Mais est-ce que tous les messages sexuels sont sexistes ?
Anne, dubitative

22 h. Et elle apparaît, éclairée de plein feux, trônant, énorme dans la rue. Une grande blonde, en sous-vêtements. Une gigantesque publicité pour un "Etam Live Show". Consensus pour s’arrêter. "C’est tellement grand qu’on ne voit que ça dans la rue, on est happé par ça. Comme si elle était disponible pour les hommes", murmure Sabine, dans le groupe. Anne n’est pas d’accord. "Je trouve qu’elle a le regard affirmé, une pause affirmée, c’est bien non ?  Mettre le corps pratiquement nu sur l’affiche, ça peut gêner, OK, avec un corps lisse, hyper normé, OK, mais en quoi ça cherche à mettre les femmes en position d’infériorité ?" Une autre porte le débat un cran plus loin : "C’est aussi une injonction à être sexy en lingerie  Les mecs ne sont pas à poil dans la rue pour des petites culottes ! Elle n’a pas le regard affirmé, mais plutôt qui lance un appel dans la rue. Elle a la bouche entrouverte. Elle a l’air dispo à la consommation !" Anne ne lâche pas : "Mais est-ce que tous les messages sexuels sont sexistes ? A quel point on doit censurer le message sexuel ?"  Bon, Anne perd la partie. Léa tempère. "Non mais c’est normal de ne pas être d’accord, ce n’est pas une science exacte."  Allez, vote. L'affiche gagne même un tag "Corps à consommer".

SL/LCI

22 h 15. Cette histoire de nudité, n’est pas facile à trancher pour la brigade. Léa nous en a touché un mot en début de soirée. "Sur la lingerie, il faut forcément des personnes nues. A nous de juger la pose, la sexualisation, le message associé..." Parce qu’attention, elles ne militent pas forcément pour tout cacher. "Il n’y a aucune honte à montrer un corps féminin", dit Léa. "Il ne faut juste pas que ce soit dégradant. Des gens nous disent 'mais alors quoi, vous voulez qu’on mette un voile ?' On passe d’un extrême à l’autre, c'est la pornographie ou le voile.  Entre les deux, il y a quand même un débat." A côté, Esla soupire. "Mais bon, ne nous leurrons pas, la nudité est souvent utilisée pour évoquer la sexualité." Une publicité, revient souvent, dans les discussions : celle d’Yves Saint-Laurent, en mars dernier, où un mannequin maigrissime posait la croupe offerte, dans des positions clairement évocatrices. "C’était clairement, un appel au viol", se rappelle Léa. 

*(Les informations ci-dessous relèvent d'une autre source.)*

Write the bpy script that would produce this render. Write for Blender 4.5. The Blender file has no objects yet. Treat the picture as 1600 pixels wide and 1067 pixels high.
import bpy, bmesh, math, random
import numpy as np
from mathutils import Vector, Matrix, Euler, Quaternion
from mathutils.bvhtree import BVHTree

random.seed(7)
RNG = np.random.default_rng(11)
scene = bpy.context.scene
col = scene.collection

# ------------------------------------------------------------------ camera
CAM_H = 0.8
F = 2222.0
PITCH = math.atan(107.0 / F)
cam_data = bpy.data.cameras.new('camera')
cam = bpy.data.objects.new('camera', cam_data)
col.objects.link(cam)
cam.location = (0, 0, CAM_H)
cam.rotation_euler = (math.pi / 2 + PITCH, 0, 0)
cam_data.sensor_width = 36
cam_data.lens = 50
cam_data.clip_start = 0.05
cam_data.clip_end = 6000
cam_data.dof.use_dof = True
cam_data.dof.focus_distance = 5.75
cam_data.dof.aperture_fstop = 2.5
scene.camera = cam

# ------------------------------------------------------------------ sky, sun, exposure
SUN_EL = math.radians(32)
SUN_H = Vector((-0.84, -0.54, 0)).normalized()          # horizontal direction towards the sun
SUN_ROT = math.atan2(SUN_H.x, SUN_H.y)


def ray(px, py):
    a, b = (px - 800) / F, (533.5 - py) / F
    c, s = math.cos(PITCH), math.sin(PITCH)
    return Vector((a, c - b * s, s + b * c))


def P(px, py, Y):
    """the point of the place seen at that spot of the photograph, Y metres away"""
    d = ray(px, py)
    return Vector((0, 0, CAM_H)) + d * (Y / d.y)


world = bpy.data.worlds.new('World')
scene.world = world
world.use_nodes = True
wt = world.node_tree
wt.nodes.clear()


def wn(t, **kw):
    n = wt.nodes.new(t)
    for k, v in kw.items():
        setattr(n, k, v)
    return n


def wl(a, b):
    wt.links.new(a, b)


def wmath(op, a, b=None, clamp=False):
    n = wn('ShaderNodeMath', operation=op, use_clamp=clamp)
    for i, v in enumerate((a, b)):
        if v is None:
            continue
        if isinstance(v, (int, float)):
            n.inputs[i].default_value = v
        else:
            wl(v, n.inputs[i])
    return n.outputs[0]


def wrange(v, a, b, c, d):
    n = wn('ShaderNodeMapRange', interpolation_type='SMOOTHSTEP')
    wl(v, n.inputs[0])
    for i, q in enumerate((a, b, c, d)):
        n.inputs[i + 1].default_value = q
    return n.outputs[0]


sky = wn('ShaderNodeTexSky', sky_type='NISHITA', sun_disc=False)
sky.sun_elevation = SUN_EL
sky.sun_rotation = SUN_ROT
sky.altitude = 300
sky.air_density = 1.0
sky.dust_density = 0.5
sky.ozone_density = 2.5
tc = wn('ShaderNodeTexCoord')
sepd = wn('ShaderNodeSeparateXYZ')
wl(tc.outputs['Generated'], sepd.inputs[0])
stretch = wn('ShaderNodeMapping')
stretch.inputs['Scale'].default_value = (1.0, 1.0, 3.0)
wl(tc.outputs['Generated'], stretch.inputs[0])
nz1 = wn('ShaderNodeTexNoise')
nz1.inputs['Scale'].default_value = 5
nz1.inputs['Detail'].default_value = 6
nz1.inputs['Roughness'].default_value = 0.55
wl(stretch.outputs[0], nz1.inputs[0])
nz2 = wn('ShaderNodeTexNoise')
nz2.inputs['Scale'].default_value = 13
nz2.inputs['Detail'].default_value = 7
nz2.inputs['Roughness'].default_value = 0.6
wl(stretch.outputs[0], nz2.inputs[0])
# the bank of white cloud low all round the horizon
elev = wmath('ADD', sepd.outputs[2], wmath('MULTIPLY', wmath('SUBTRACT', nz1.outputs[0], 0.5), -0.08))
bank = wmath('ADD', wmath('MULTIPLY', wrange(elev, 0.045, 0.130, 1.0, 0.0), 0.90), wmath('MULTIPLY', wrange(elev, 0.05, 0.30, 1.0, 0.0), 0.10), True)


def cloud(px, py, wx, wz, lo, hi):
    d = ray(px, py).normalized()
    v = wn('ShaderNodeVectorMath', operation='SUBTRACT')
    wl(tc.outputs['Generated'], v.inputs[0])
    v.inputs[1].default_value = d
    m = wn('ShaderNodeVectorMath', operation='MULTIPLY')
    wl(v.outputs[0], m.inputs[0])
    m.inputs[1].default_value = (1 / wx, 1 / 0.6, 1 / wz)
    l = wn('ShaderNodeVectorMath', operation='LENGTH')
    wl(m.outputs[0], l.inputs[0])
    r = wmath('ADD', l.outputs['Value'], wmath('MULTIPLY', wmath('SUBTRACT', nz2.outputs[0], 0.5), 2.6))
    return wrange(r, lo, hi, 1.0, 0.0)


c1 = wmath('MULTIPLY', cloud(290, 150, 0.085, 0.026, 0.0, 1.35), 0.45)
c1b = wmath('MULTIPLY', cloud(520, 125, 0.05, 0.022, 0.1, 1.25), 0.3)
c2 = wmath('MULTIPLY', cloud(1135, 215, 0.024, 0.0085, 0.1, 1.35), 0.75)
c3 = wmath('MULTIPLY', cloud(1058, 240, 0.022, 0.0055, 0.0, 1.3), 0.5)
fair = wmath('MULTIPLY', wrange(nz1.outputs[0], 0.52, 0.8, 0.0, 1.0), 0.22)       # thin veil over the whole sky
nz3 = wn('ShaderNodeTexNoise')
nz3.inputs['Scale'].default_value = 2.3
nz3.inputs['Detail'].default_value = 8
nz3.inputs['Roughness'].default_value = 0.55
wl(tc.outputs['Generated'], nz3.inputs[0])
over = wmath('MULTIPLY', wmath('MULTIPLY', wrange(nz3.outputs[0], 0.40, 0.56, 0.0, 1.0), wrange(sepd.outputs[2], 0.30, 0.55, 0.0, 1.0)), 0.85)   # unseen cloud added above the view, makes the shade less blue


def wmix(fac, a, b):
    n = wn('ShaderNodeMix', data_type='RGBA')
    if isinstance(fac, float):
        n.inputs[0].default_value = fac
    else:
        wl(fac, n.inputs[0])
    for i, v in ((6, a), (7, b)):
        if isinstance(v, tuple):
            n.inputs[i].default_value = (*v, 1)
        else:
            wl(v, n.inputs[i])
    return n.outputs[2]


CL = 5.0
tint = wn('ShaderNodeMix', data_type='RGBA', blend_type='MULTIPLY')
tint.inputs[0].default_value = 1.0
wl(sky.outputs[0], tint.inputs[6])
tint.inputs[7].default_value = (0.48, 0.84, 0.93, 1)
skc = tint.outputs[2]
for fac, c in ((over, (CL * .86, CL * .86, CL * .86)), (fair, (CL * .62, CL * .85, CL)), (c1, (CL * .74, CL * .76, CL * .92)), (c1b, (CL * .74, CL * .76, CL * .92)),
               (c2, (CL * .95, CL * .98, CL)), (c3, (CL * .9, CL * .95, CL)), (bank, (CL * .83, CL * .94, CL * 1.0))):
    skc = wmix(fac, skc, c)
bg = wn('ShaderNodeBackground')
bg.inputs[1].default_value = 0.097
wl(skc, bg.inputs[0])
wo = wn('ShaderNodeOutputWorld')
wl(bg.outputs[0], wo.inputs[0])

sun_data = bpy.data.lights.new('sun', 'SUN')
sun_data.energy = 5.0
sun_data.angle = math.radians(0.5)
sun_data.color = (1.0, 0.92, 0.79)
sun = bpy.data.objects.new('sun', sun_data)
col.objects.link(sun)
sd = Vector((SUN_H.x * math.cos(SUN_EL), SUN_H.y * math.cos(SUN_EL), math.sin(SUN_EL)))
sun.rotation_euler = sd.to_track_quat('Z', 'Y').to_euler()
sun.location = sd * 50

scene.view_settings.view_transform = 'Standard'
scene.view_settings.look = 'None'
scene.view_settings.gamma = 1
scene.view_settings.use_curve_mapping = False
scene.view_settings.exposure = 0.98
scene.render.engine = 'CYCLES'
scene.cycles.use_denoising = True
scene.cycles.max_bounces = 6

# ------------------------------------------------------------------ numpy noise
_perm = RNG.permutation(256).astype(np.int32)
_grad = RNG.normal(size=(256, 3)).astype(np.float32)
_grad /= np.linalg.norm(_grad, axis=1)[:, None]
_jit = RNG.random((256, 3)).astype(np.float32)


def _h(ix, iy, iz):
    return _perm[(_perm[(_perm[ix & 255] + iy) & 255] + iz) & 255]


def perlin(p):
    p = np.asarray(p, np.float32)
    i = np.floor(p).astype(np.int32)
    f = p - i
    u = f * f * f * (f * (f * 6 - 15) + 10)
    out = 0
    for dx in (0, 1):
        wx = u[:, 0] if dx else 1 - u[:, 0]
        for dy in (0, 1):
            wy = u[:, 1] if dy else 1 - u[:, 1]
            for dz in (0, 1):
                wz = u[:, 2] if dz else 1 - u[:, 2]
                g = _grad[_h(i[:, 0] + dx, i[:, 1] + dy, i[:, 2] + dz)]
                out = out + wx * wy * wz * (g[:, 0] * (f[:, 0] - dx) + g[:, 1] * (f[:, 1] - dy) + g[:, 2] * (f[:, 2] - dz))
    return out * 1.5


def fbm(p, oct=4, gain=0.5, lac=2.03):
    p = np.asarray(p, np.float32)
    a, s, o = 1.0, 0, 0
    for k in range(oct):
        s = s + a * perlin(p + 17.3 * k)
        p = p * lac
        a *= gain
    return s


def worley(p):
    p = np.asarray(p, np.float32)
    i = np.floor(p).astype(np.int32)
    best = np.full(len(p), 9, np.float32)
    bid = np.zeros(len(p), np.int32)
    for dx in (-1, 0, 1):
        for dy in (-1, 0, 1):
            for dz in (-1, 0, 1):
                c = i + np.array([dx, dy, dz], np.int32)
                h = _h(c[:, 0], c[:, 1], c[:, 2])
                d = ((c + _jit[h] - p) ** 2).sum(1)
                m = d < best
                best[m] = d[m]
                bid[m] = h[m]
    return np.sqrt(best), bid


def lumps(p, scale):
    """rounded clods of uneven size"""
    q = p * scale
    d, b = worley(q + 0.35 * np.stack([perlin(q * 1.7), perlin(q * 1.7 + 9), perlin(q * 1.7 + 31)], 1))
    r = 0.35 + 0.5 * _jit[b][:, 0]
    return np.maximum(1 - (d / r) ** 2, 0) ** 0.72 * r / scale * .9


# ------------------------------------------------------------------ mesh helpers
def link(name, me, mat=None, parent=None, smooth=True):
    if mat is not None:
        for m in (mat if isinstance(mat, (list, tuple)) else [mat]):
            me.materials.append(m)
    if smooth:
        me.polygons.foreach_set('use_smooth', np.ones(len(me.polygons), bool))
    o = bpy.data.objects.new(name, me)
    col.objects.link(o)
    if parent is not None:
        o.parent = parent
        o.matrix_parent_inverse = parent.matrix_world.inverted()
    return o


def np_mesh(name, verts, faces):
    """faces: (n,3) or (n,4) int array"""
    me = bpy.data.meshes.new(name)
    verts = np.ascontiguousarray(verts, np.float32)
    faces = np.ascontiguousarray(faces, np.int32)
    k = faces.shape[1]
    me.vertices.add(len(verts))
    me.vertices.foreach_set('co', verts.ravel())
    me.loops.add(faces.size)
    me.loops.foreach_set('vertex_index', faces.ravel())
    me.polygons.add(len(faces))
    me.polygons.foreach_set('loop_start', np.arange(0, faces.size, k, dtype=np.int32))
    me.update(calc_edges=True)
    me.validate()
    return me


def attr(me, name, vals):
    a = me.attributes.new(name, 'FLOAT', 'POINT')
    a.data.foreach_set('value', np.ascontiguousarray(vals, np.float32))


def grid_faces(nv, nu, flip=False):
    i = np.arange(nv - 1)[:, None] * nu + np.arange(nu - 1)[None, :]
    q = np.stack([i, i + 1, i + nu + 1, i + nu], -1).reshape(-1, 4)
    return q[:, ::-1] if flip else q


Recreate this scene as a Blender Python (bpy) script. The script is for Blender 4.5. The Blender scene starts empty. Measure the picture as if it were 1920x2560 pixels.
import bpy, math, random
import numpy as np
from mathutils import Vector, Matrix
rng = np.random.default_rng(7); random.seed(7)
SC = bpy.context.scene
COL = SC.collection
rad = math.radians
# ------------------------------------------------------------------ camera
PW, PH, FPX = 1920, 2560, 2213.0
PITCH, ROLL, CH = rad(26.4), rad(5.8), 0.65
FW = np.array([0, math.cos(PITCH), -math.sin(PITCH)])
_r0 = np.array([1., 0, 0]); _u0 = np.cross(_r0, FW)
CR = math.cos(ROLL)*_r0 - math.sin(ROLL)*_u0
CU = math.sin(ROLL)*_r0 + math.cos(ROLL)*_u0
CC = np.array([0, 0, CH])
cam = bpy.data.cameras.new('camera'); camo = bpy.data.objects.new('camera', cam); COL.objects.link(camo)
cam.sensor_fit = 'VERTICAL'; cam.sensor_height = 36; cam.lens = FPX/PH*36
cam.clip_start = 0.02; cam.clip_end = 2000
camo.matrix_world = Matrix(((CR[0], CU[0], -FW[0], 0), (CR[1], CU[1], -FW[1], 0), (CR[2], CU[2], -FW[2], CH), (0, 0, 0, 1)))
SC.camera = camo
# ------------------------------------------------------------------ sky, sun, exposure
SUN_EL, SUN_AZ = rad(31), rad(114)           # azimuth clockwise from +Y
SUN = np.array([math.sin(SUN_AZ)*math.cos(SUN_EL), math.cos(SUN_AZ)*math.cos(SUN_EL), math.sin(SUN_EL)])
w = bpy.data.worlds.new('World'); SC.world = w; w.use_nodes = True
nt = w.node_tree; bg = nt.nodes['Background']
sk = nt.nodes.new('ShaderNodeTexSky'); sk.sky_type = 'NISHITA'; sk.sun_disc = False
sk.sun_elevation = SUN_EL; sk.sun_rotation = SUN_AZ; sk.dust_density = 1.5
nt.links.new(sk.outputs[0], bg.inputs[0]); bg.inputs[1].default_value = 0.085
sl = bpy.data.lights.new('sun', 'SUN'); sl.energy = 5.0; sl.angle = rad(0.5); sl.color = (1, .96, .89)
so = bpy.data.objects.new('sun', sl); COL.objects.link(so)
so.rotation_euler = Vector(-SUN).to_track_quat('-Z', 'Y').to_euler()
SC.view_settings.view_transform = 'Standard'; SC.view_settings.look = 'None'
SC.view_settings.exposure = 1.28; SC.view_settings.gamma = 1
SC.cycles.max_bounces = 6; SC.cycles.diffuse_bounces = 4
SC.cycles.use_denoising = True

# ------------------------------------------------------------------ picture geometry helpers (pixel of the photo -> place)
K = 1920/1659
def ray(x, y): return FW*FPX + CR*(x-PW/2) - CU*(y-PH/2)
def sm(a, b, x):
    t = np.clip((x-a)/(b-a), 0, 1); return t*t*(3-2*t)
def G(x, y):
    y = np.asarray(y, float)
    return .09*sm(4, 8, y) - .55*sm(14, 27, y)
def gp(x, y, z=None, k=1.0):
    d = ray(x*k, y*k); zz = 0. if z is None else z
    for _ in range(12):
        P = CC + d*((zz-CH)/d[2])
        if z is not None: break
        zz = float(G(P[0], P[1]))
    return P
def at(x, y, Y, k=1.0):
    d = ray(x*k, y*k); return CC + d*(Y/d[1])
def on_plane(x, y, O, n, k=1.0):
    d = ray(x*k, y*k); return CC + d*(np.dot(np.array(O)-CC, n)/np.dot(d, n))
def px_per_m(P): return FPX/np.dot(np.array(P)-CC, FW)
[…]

Le débat, en écoutant les deux est, on le découvre, peut-être bien plus large. Au point de poser quasiment des questionnements d’ordre philosohique.  "On a du mal avec ce qui est artistique", reconnaît Elsa. "On a souvent des discussions là-dessus, mais on n’a pas encore réglé ce problème, c’est un peu compliqué." "Par exemple, tiens, les les cariatides, ces femmes statues  qui portent les fontaines, c'est pas un peu sexiste ça ?", lance Léa.  

22 h 30. Le rythme ralentit. Le groupe s’arrête, s’égaille, discute dans les coins. Erwan, l’ingénieur-observateur a l’air plutôt content. "C’est intéressant, vraiment. Je connaissais certaines positions, mais je les découvre de manière bien plus argumentée." Cependant conscient que la brigade prêche à des déjà-convaincus. "Nous on comprend ce que veut dire l’autocollant sexiste, on a les codes. Mais les gens qui passent après dans la rue, je ne sais pas... Peut-être qu’on pourrait plutôt marquer des questions, sur des affiches moins évidentes." Derrière lui, une tête de femme s’affiche, pour une écharpe. Œil torve, bouche colorée. Mais rien à signaler. "C’est pas sexiste, mais c’est moche !", rigole Elsa. Mais ça, c’est un autre combat.